Rebels with a cause
Mon, 21 Nov 2011 11:32:00 GMT
LISTENERS to BBC Radio’s leading history programme heard a University of Huddersfield lecturer explain the origins and the repercussions of an ill-fated Catholic rebellion in the North of England that was ruthlessly put down by Queen Elizabeth I and her supporters. As many as 600 rebels were executed in the aftermath of the rising, which took place in the dying months of 1569.
Dr Sarah Bastow (pictured right) – an expert in the survival of Catholicism in the North, following the Reformation – was invited to contribute to Radio 4’s “Making History”. The programme provided an account of the events of November and December 1569, when the Earls of Westmoreland and Northumberland mustered a force of 1,500 men and marched south from Durham. But when they reached Selby and learned that Elizabeth’s forces, under the Earl of Sussex, were preparing to do battle, they beat a hasty retreat. The earls fled to Scotland but many of their followers were rounded up and hung.
The events of 1569 are still remembered in the North East, many parts of which have remained Catholic strongholds.
Dr Bastow explained that after Henry VIII’s reformation, the North of England had remained more conservative than the South in terms of religion and in the 1560s there were still large numbers of Catholics. The authorities did not interfere too greatly.
But by 1569, Mary Queen of Scots had arrived in England. She was incarcerated by Elizabeth (pictured left) but provided a potential rallying point for Catholics, who saw her as an alternative Queen of England. After a plan for the Catholic Earl of Norfolk to marry Mary fell through, the Earls of Westmoreland and Northumberland – who had been summoned to attend Elizabeth’s court - were panicked into staging their abortive rebellion, which never had any chance of success, in the opinion of Dr Bastow.

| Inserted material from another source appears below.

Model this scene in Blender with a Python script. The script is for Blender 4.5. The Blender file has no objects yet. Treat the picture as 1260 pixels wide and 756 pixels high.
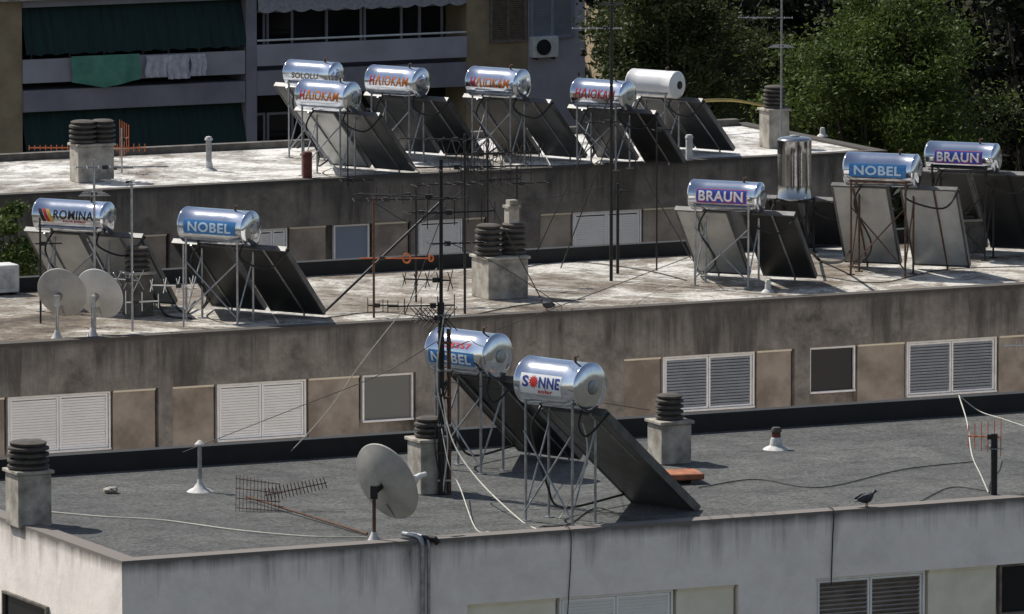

As a result of the rising, Catholics in the North were subject to a government crackdown. This might have happened in due course anyway, according to Dr Bastow, but it was hastened by the 1569 rebellion.
Despite the backlash, many Northern families clung on to their Catholic beliefs – right through to the present day.
Dr Bastow’s research interests lay with religious reform and the North of England, with a current project on Archbishop Edwin Sandys, who was an Elizabethan Archbishop of York. She is also currently working on material relation to reputation and honour in the early modern period and non-verbal communication in the early modern period, including dress and conduct.